Jak mówi nam Jagiełło decyzję podjął kilka dni temu, gdy ktoś poinformował go o jednym z wpisów lidera ugrupowania. Gdy wśród zwolenników ugrupowania wybuchły kontrowersje dotyczące przyjmowania osób, które głosowały w Sejmie przeciw wolnorynkowym zmianom, Korwin-Mikke uspokajał, że "koniunkturaliści" nie dostaną na listach do Sejmu "jedynek".

"Moja decyzja podyktowana jest świadomością, że do skutecznego pełnienia służby publicznej potrzebne jest zaufanie, którego w KNP zabrakło" - napisał polityk w oświadczeniu przesłanym mediom.

Zdaniem naszych rozmówców z KNP, Jagiełło mógł rozczarować się, że jego środowisko nie dostało miejsc na listach w wyborach samorządowych.- Współpracownicy, którzy zostali usunięci z PiS trzy lata temu kandydują z list PO. Oni są członkami PO - ripostuje Jagiełło.

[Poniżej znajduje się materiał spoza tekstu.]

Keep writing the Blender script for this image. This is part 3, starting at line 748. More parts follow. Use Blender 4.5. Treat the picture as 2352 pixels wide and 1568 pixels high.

Zapewnia, że on sam do PO nie dołączy. - Nie mam planu rezerwowego. Moim planem była współpraca z KNP, czyli formacją konserwatywno-liberalną. Szkoda, że Platforma już taką nie jest - stwierdził Jagiełło.

Jagiełło był posłem PiS od 2005 r. W 2011 r. nie uzyskał jednak reelekcji. Jednak kilka tygodni po wyborach marszałek Sejmu Grzegorz Schetyna wygasił mandat Dariusza Barskiego (z powodu odmowy zrzeczenia się funkcji prokuratora w stanie spoczynku). Jagiełło zajął jego miejsce jako niezależny, a kilka miesięcy później został wykluczony z PiS.

Jedynym posłem KNP jest znów Przemysław Wipler, który dołączył do ugrupowania zanim przekroczyło próg w wyborach europejskich.